**AIM OF THE EXERCISE:** Quote the listing below in its entirety.

**DATASET CONTENT:**
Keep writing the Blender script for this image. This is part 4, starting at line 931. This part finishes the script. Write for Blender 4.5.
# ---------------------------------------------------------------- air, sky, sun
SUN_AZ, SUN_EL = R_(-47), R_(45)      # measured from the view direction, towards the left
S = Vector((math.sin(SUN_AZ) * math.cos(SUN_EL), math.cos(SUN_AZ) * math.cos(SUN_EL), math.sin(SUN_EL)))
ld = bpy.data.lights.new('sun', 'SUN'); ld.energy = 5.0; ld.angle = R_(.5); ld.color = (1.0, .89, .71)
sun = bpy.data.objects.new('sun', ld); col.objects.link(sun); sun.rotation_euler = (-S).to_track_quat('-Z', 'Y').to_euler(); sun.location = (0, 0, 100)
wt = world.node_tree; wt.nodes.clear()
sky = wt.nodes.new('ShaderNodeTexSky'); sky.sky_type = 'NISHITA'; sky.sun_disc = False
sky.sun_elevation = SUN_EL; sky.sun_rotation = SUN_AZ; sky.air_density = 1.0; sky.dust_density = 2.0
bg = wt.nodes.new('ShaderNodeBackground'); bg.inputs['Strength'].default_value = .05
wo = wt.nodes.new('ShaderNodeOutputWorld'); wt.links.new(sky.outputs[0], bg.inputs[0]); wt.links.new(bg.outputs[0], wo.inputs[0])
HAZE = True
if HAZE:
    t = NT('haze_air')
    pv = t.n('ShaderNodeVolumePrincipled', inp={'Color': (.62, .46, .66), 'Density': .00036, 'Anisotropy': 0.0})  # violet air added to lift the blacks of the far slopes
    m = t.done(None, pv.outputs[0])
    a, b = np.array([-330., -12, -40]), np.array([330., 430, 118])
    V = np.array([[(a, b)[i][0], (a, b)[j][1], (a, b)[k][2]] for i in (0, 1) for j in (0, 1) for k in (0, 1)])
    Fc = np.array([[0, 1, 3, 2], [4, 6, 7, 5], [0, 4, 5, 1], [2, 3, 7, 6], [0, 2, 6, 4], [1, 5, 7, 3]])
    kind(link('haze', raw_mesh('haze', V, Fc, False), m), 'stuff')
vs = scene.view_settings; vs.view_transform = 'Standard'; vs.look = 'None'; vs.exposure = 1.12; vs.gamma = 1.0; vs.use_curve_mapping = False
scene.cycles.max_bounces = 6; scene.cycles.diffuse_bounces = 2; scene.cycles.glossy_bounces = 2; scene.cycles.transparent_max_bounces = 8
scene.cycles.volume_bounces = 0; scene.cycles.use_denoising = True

**COMPLETED EXERCISE:**
Keep writing the Blender script for this image. This is part 4, starting at line 931. This part finishes the script. Write for Blender 4.5.
# ---------------------------------------------------------------- air, sky, sun
SUN_AZ, SUN_EL = R_(-47), R_(45)      # measured from the view direction, towards the left
S = Vector((math.sin(SUN_AZ) * math.cos(SUN_EL), math.cos(SUN_AZ) * math.cos(SUN_EL), math.sin(SUN_EL)))
ld = bpy.data.lights.new('sun', 'SUN'); ld.energy = 5.0; ld.angle = R_(.5); ld.color = (1.0, .89, .71)
sun = bpy.data.objects.new('sun', ld); col.objects.link(sun); sun.rotation_euler = (-S).to_track_quat('-Z', 'Y').to_euler(); sun.location = (0, 0, 100)
wt = world.node_tree; wt.nodes.clear()
sky = wt.nodes.new('ShaderNodeTexSky'); sky.sky_type = 'NISHITA'; sky.sun_disc = False
sky.sun_elevation = SUN_EL; sky.sun_rotation = SUN_AZ; sky.air_density = 1.0; sky.dust_density = 2.0
bg = wt.nodes.new('ShaderNodeBackground'); bg.inputs['Strength'].default_value = .05
wo = wt.nodes.new('ShaderNodeOutputWorld'); wt.links.new(sky.outputs[0], bg.inputs[0]); wt.links.new(bg.outputs[0], wo.inputs[0])
HAZE = True
if HAZE:
    t = NT('haze_air')
    pv = t.n('ShaderNodeVolumePrincipled', inp={'Color': (.62, .46, .66), 'Density': .00036, 'Anisotropy': 0.0})  # violet air added to lift the blacks of the far slopes
    m = t.done(None, pv.outputs[0])
    a, b = np.array([-330., -12, -40]), np.array([330., 430, 118])
    V = np.array([[(a, b)[i][0], (a, b)[j][1], (a, b)[k][2]] for i in (0, 1) for j in (0, 1) for k in (0, 1)])
    Fc = np.array([[0, 1, 3, 2], [4, 6, 7, 5], [0, 4, 5, 1], [2, 3, 7, 6], [0, 2, 6, 4], [1, 5, 7, 3]])
    kind(link('haze', raw_mesh('haze', V, Fc, False), m), 'stuff')
vs = scene.view_settings; vs.view_transform = 'Standard'; vs.look = 'None'; vs.exposure = 1.12; vs.gamma = 1.0; vs.use_curve_mapping = False
scene.cycles.max_bounces = 6; scene.cycles.diffuse_bounces = 2; scene.cycles.glossy_bounces = 2; scene.cycles.transparent_max_bounces = 8
scene.cycles.volume_bounces = 0; scene.cycles.use_denoising = True